Is there anything more humbling, more exhilerating, more infuriating, more baffling than moving to a smaller house? Seven years ago, my grandfather left his three-story home for the comfort of a 15th-floor one bedroom plus den condo "living space." He left behind scads of furniture, countless self-imposed home improvements, and years of memories: his wife of 60 years, the long-since renovated bedrooms of his now middle-aged children, the comfort of a full backyard garden which he hadn't tended himself for nigh on a decade.
Me, I'm downsizing on a much smaller emotional scale, but the task is simply staggering. My girlfriend and I have a modest two-bedroom place in Burnaby, but are tossing it for the high-falutin' fast pace of 500-square foot digs in Yaletown.
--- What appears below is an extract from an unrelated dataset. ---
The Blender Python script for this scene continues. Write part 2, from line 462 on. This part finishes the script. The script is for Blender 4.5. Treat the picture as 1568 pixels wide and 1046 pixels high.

We're wondering which things get the boot, and which make the move with us. We're fighting over what kind of lamp to buy for the bedroom, and what colour accent wall best hides the mediocrity of our existing furniture. We're excitedly planning for more entertaining in our home -- we can join the ranks of Vancouver snobs who refuse to jaunt to the suburbs for anything less than a funeral, parental birthday or stag party.
We're leaving the small, petty problems of suburbian Metrotown for the insignificant, pretty problems of upscale Yaletown. They may not be better people down there, but they're certainly better-dressed.
We're terrified, elated, wide-eyed and cranky. Give us a designer fruit smoothie and a cat-sized dog, and we'll fit right in.